◆ **What is required**
All records must be quoted exactly. Omit the pictures.

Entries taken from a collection
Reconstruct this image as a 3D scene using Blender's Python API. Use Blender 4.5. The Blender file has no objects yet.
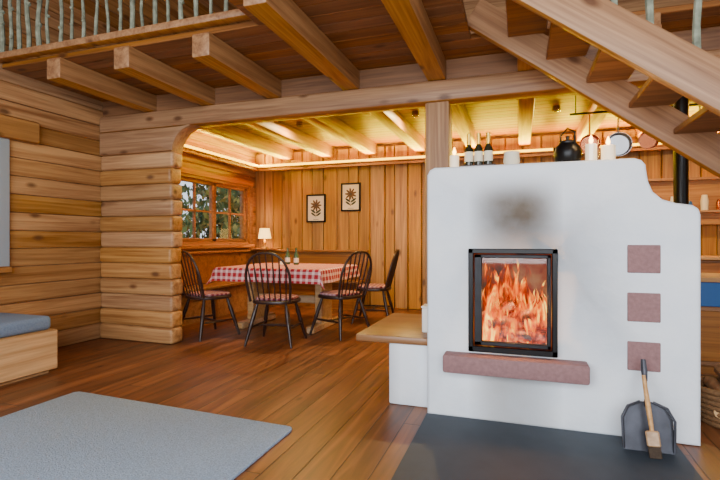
import bpy, bmesh, math, random
from mathutils import Vector, Matrix, Euler
random.seed(7)
S=bpy.context.scene
C=bpy.context.collection
pi=math.pi
# ---------------------------------------------------------------- materials
def lin(c):
    def f(v):
        v/=255.0
        return v/12.92 if v<=0.04045 else ((v+0.055)/1.055)**2.4
    return (f(c[0]),f(c[1]),f(c[2]),1)
def newmat(name):
    m=bpy.data.materials.new(name); m.use_nodes=True
    nt=m.node_tree; b=nt.nodes['Principled BSDF']
    return m,nt,b
def mathn(nt,op,a,b=None,c=None):
    n=nt.nodes.new('ShaderNodeMath'); n.operation=op
    for i,v in enumerate((a,b,c)):
        if v is None: continue
        if isinstance(v,(int,float)): n.inputs[i].default_value=v
        else: nt.links.new(v,n.inputs[i])
    return n.outputs[0]
def ramp(nt,fac,stops):
    n=nt.nodes.new('ShaderNodeValToRGB')
    cr=n.color_ramp
    while len(cr.elements)<len(stops): cr.elements.new(0.5)
    for e,(p,c) in zip(cr.elements,stops):
        e.position=p; e.color=c
    nt.links.new(fac,n.inputs[0]); return n.outputs[0]
def mixc(nt,fac,a,b,mode='MIX'):
    n=nt.nodes.new('ShaderNodeMix'); n.data_type='RGBA'; n.blend_type=mode
    for s,v in ((n.inputs[0],fac),(n.inputs[6],a),(n.inputs[7],b)):
        if isinstance(v,(int,float)): s.default_value=v
        elif isinstance(v,tuple): s.default_value=v
        else: nt.links.new(v,s)
    return n.outputs[2]
def plain(name,c,rough=0.5,metal=0,noise=0.0,nscale=20,bump=0,emit=None,estr=0):
    m,nt,b=newmat(name)
    b.inputs['Roughness'].default_value=rough; b.inputs['Metallic'].default_value=metal
    col=lin(c)
    tc=nt.nodes.new('ShaderNodeTexCoord')
    n=nt.nodes.new('ShaderNodeTexNoise'); n.inputs['Scale'].default_value=nscale; n.inputs['Detail'].default_value=5
    nt.links.new(tc.outputs['Object'],n.inputs['Vector'])
    d=tuple(max(0,x*(1-noise)) for x in col[:3])+(1,)
    l=tuple(min(1,x*(1+noise)) for x in col[:3])+(1,)
    nt.links.new(ramp(nt,n.outputs['Fac'],[(0.3,d),(0.7,l)]),b.inputs['Base Color'])
    if bump:
        bp=nt.nodes.new('ShaderNodeBump'); bp.inputs['Strength'].default_value=bump; bp.inputs['Distance'].default_value=0.01
        nt.links.new(n.outputs['Fac'],bp.inputs['Height']); nt.links.new(bp.outputs[0],b.inputs['Normal'])
    if emit:
        b.inputs['Emission Color'].default_value=lin(emit); b.inputs['Emission Strength'].default_value=estr
    return m
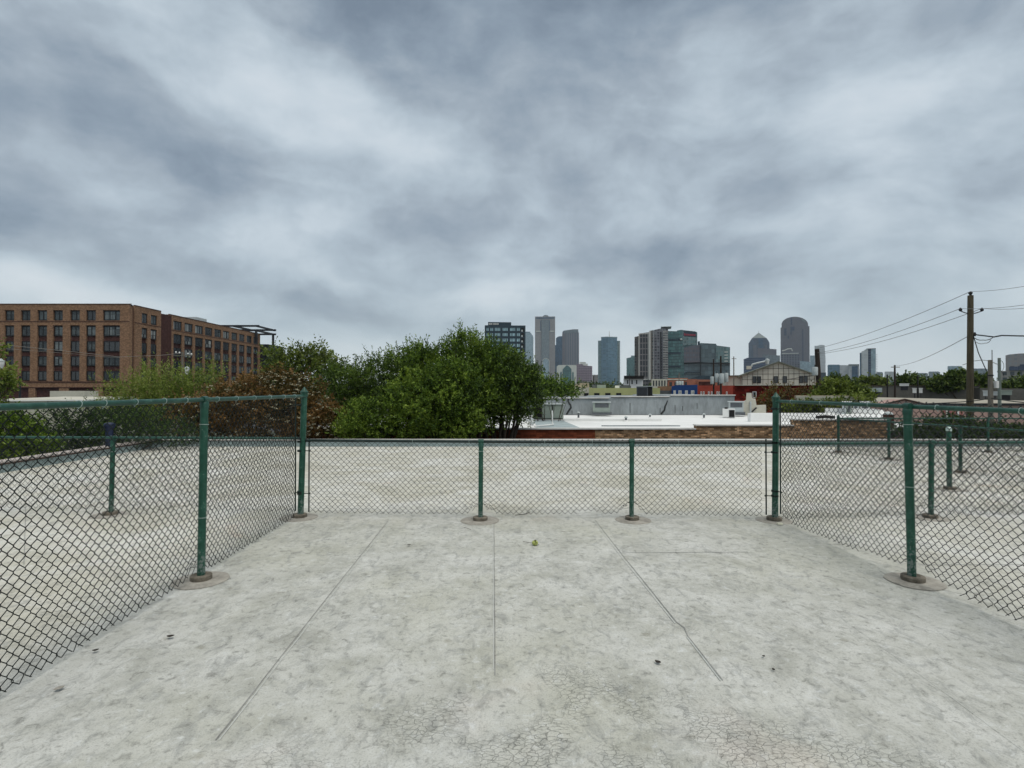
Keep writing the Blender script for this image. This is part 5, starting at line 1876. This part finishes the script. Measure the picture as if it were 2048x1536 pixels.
# dark office block: windows one by one
pl, o = tower(1010, 390, [(969.5, 650.5), (1051, 651)], 26, 'Foffice_dark', 'dark office block with rows of pale blue windows behind the central trees', 'office_block', 'office building', None)
addp(o, pl, [(976, 651), (1022.5, 651), (1022.5, 644), (976, 643.5)], 1.5, 18, 'Foffice_dark', 'penthouse')
cols = [(972.5, 978), (979.8, 987), (989, 1001), (1004.5, 1016), (1019.5, 1031), (1033.2, 1040)]
for r_ in range(8):
    y0 = 655.3 + r_ * 10.65
    for a, b in cols:
        window(o, pl.x(a), pl.x(b), pl.z(y0 + 7.0), pl.z(y0), y=-.12, fr='Foffice_dark', pane='Foffice', fw=.22, mull=1 if b - a < 8 else 3, d=.2)
    MB().box(pl.x(1042.5), pl.x(1048.5), -.05, -.002, pl.z(y0 + 8), pl.z(y0)).build('balcony_opening', M['black'], o)
    MB().box(pl.x(1042.6), pl.x(1045.5), -.5, -.06, pl.z(y0 + 8), pl.z(y0 + 4.4)).build('balcony', M['galv'], o)
# illegible pale sign letters on its penthouse
xx = 977.5
for wch, hch in ((1.6, 3), (1.4, 3), (1.7, 3), (.9, 3), (0, 0), (1.6, 3), (1.3, 3), (1.5, 3), (.8, 3), (1.4, 3), (1.5, 3)):
    if wch:
        MB().box(pl.x(xx), pl.x(xx + wch), 1.25, 1.48, pl.z(649), pl.z(646)).build('sign_letter', M['coping'], o)
    xx += max(wch, .9) + .5

pl, o = tower(1060, 2300, [(1040, 664), (1060, 664.2), (1062, 667), (1063, 667), (1064, 670), (1065.2, 670), (1066.8, 674.5)], 50, 'Fpale_blue', 'pale blue glass tower with a stepped right shoulder behind the dark office block')
MB().box(pl.x(1040), pl.x(1060.5), -1, 2, pl.z(664.3), pl.z(663.4)).build('roof_cap', M['Fsteel_blue'], o)
# arch-topped granite tower
pl, o = tower(1090, 1650, [(1070, 633), (1110.3, 633)], 45, 'Fgranite', 'tall grey granite tower with a small arched crown and an arched window at its foot')
arc = [(1085.2, 633)] + [(1091.5 + 6 * math.cos(math.pi - math.pi * k / 8), 633 - 3.2 * math.sin(math.pi * k / 8)) for k in range(9)] + [(1097.8, 633)]
MB().prism([pl.p(*q) for q in reversed(arc)], 3, 40).build('crown_arch', M['Fgranite_mid'], o)
MB().box(pl.x(1072), pl.x(1109), -.8, -.05, pl.z(637), pl.z(635)).build('crown_band', M['Fnavy'], o)
MB().box(pl.x(1083), pl.x(1098.5), -2.5, -.05, 0, pl.z(639.5)).build('central_bay', M['Fgranite_mid'], o)
for a, b in ((1072, 1081.5), (1099.5, 1109)):
    MB().box(pl.x(a), pl.x(b), -1.6, -.06, pl.z(663.5), pl.z(661.6)).build('ledge', M['Fledge'], o)
    MB().box(pl.x(b if a < 1090 else a) - 1, pl.x(b if a < 1090 else a) + .6, -.6, -.06, pl.z(661.5), pl.z(641)).build('notch', M['Fnavy'], o)
arc = [(1085.5, 760), (1097.5, 760)] + [(1091.5 + 6 * math.cos(math.pi * k / 8), 724 - 6 * math.sin(math.pi * k / 8)) for k in range(9)]
MB().prism([pl.p(*q) for q in arc], -4, -2.55).build('arched_window', M['Fpale_blue'], o)
tw_arc = [(1091.5 + 7 * math.cos(math.pi * k / 10), 724 - 7 * math.sin(math.pi * k / 10)) for k in range(11)]
MB().tube([(pl.p(*q)[0], -4.2, pl.p(*q)[1]) for q in [(1098.5, 760)] + tw_arc + [(1084.5, 760)]], .8, 6).build('arch_frame', M['Fledge'], o)
# navy glass tower and striped tower
tower(1120, 1900, [(1110, 690), (1112, 690), (1112, 677), (1114.5, 674), (1119, 672.5), (1127, 672)], 45, 'Fnavy', 'narrow navy glass tower squeezed between the granite and the striped tower')
pl, o = tower(1141, 1800, [(1124.5, 666), (1125.3, 663.2), (1128, 661.2), (1145, 658.6), (1156.5, 658.4), (1157, 665), (1158, 665.5)], 48, 'Fstripe', 'broad grey tower with vertical stripes and a slanting roofline')
MB().prism([pl.p(*q) for q in [(1129, 667), (1156.5, 665), (1156.3, 659), (1145, 659.2), (1128.5, 661.8)]], -1.2, -.05).build('crown_panel', M['Fgranite_mid'], o)
MB().box(pl.x(1124.5), pl.x(1130), -.8, -.05, 0, pl.z(668)).build('pale_edge', M['Fledge'], o).active_material = M['Fgreyplain']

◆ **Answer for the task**
Reconstruct this image as a 3D scene using Blender's Python API. Use Blender 4.5. The Blender file has no objects yet.
import bpy, bmesh, math, random
from mathutils import Vector, Matrix, Euler
random.seed(7)
S=bpy.context.scene
C=bpy.context.collection
pi=math.pi
# ---------------------------------------------------------------- materials
def lin(c):
    def f(v):
        v/=255.0
        return v/12.92 if v<=0.04045 else ((v+0.055)/1.055)**2.4
    return (f(c[0]),f(c[1]),f(c[2]),1)
def newmat(name):
    m=bpy.data.materials.new(name); m.use_nodes=True
    nt=m.node_tree; b=nt.nodes['Principled BSDF']
    return m,nt,b
def mathn(nt,op,a,b=None,c=None):
    n=nt.nodes.new('ShaderNodeMath'); n.operation=op
    for i,v in enumerate((a,b,c)):
        if v is None: continue
        if isinstance(v,(int,float)): n.inputs[i].default_value=v
        else: nt.links.new(v,n.inputs[i])
    return n.outputs[0]
def ramp(nt,fac,stops):
    n=nt.nodes.new('ShaderNodeValToRGB')
    cr=n.color_ramp
    while len(cr.elements)<len(stops): cr.elements.new(0.5)
    for e,(p,c) in zip(cr.elements,stops):
        e.position=p; e.color=c
    nt.links.new(fac,n.inputs[0]); return n.outputs[0]
def mixc(nt,fac,a,b,mode='MIX'):
    n=nt.nodes.new('ShaderNodeMix'); n.data_type='RGBA'; n.blend_type=mode
    for s,v in ((n.inputs[0],fac),(n.inputs[6],a),(n.inputs[7],b)):
        if isinstance(v,(int,float)): s.default_value=v
        elif isinstance(v,tuple): s.default_value=v
        else: nt.links.new(v,s)
    return n.outputs[2]
def plain(name,c,rough=0.5,metal=0,noise=0.0,nscale=20,bump=0,emit=None,estr=0):
    m,nt,b=newmat(name)
    b.inputs['Roughness'].default_value=rough; b.inputs['Metallic'].default_value=metal
    col=lin(c)
    tc=nt.nodes.new('ShaderNodeTexCoord')
    n=nt.nodes.new('ShaderNodeTexNoise'); n.inputs['Scale'].default_value=nscale; n.inputs['Detail'].default_value=5
    nt.links.new(tc.outputs['Object'],n.inputs['Vector'])
    d=tuple(max(0,x*(1-noise)) for x in col[:3])+(1,)
    l=tuple(min(1,x*(1+noise)) for x in col[:3])+(1,)
    nt.links.new(ramp(nt,n.outputs['Fac'],[(0.3,d),(0.7,l)]),b.inputs['Base Color'])
    if bump:
        bp=nt.nodes.new('ShaderNodeBump'); bp.inputs['Strength'].default_value=bump; bp.inputs['Distance'].default_value=0.01
        nt.links.new(n.outputs['Fac'],bp.inputs['Height']); nt.links.new(bp.outputs[0],b.inputs['Normal'])
    if emit:
        b.inputs['Emission Color'].default_value=lin(emit); b.inputs['Emission Strength'].default_value=estr
    return m
Keep writing the Blender script for this image. This is part 5, starting at line 1876. This part finishes the script. Measure the picture as if it were 2048x1536 pixels.
# dark office block: windows one by one
pl, o = tower(1010, 390, [(969.5, 650.5), (1051, 651)], 26, 'Foffice_dark', 'dark office block with rows of pale blue windows behind the central trees', 'office_block', 'office building', None)
addp(o, pl, [(976, 651), (1022.5, 651), (1022.5, 644), (976, 643.5)], 1.5, 18, 'Foffice_dark', 'penthouse')
cols = [(972.5, 978), (979.8, 987), (989, 1001), (1004.5, 1016), (1019.5, 1031), (1033.2, 1040)]
for r_ in range(8):
    y0 = 655.3 + r_ * 10.65
    for a, b in cols:
        window(o, pl.x(a), pl.x(b), pl.z(y0 + 7.0), pl.z(y0), y=-.12, fr='Foffice_dark', pane='Foffice', fw=.22, mull=1 if b - a < 8 else 3, d=.2)
    MB().box(pl.x(1042.5), pl.x(1048.5), -.05, -.002, pl.z(y0 + 8), pl.z(y0)).build('balcony_opening', M['black'], o)
    MB().box(pl.x(1042.6), pl.x(1045.5), -.5, -.06, pl.z(y0 + 8), pl.z(y0 + 4.4)).build('balcony', M['galv'], o)
# illegible pale sign letters on its penthouse
xx = 977.5
for wch, hch in ((1.6, 3), (1.4, 3), (1.7, 3), (.9, 3), (0, 0), (1.6, 3), (1.3, 3), (1.5, 3), (.8, 3), (1.4, 3), (1.5, 3)):
    if wch:
        MB().box(pl.x(xx), pl.x(xx + wch), 1.25, 1.48, pl.z(649), pl.z(646)).build('sign_letter', M['coping'], o)
    xx += max(wch, .9) + .5

pl, o = tower(1060, 2300, [(1040, 664), (1060, 664.2), (1062, 667), (1063, 667), (1064, 670), (1065.2, 670), (1066.8, 674.5)], 50, 'Fpale_blue', 'pale blue glass tower with a stepped right shoulder behind the dark office block')
MB().box(pl.x(1040), pl.x(1060.5), -1, 2, pl.z(664.3), pl.z(663.4)).build('roof_cap', M['Fsteel_blue'], o)
# arch-topped granite tower
pl, o = tower(1090, 1650, [(1070, 633), (1110.3, 633)], 45, 'Fgranite', 'tall grey granite tower with a small arched crown and an arched window at its foot')
arc = [(1085.2, 633)] + [(1091.5 + 6 * math.cos(math.pi - math.pi * k / 8), 633 - 3.2 * math.sin(math.pi * k / 8)) for k in range(9)] + [(1097.8, 633)]
MB().prism([pl.p(*q) for q in reversed(arc)], 3, 40).build('crown_arch', M['Fgranite_mid'], o)
MB().box(pl.x(1072), pl.x(1109), -.8, -.05, pl.z(637), pl.z(635)).build('crown_band', M['Fnavy'], o)
MB().box(pl.x(1083), pl.x(1098.5), -2.5, -.05, 0, pl.z(639.5)).build('central_bay', M['Fgranite_mid'], o)
for a, b in ((1072, 1081.5), (1099.5, 1109)):
    MB().box(pl.x(a), pl.x(b), -1.6, -.06, pl.z(663.5), pl.z(661.6)).build('ledge', M['Fledge'], o)
    MB().box(pl.x(b if a < 1090 else a) - 1, pl.x(b if a < 1090 else a) + .6, -.6, -.06, pl.z(661.5), pl.z(641)).build('notch', M['Fnavy'], o)
arc = [(1085.5, 760), (1097.5, 760)] + [(1091.5 + 6 * math.cos(math.pi * k / 8), 724 - 6 * math.sin(math.pi * k / 8)) for k in range(9)]
MB().prism([pl.p(*q) for q in arc], -4, -2.55).build('arched_window', M['Fpale_blue'], o)
tw_arc = [(1091.5 + 7 * math.cos(math.pi * k / 10), 724 - 7 * math.sin(math.pi * k / 10)) for k in range(11)]
MB().tube([(pl.p(*q)[0], -4.2, pl.p(*q)[1]) for q in [(1098.5, 760)] + tw_arc + [(1084.5, 760)]], .8, 6).build('arch_frame', M['Fledge'], o)
# navy glass tower and striped tower
tower(1120, 1900, [(1110, 690), (1112, 690), (1112, 677), (1114.5, 674), (1119, 672.5), (1127, 672)], 45, 'Fnavy', 'narrow navy glass tower squeezed between the granite and the striped tower')
pl, o = tower(1141, 1800, [(1124.5, 666), (1125.3, 663.2), (1128, 661.2), (1145, 658.6), (1156.5, 658.4), (1157, 665), (1158, 665.5)], 48, 'Fstripe', 'broad grey tower with vertical stripes and a slanting roofline')
MB().prism([pl.p(*q) for q in [(1129, 667), (1156.5, 665), (1156.3, 659), (1145, 659.2), (1128.5, 661.8)]], -1.2, -.05).build('crown_panel', M['Fgranite_mid'], o)
MB().box(pl.x(1124.5), pl.x(1130), -.8, -.05, 0, pl.z(668)).build('pale_edge', M['Fledge'], o).active_material = M['Fgreyplain']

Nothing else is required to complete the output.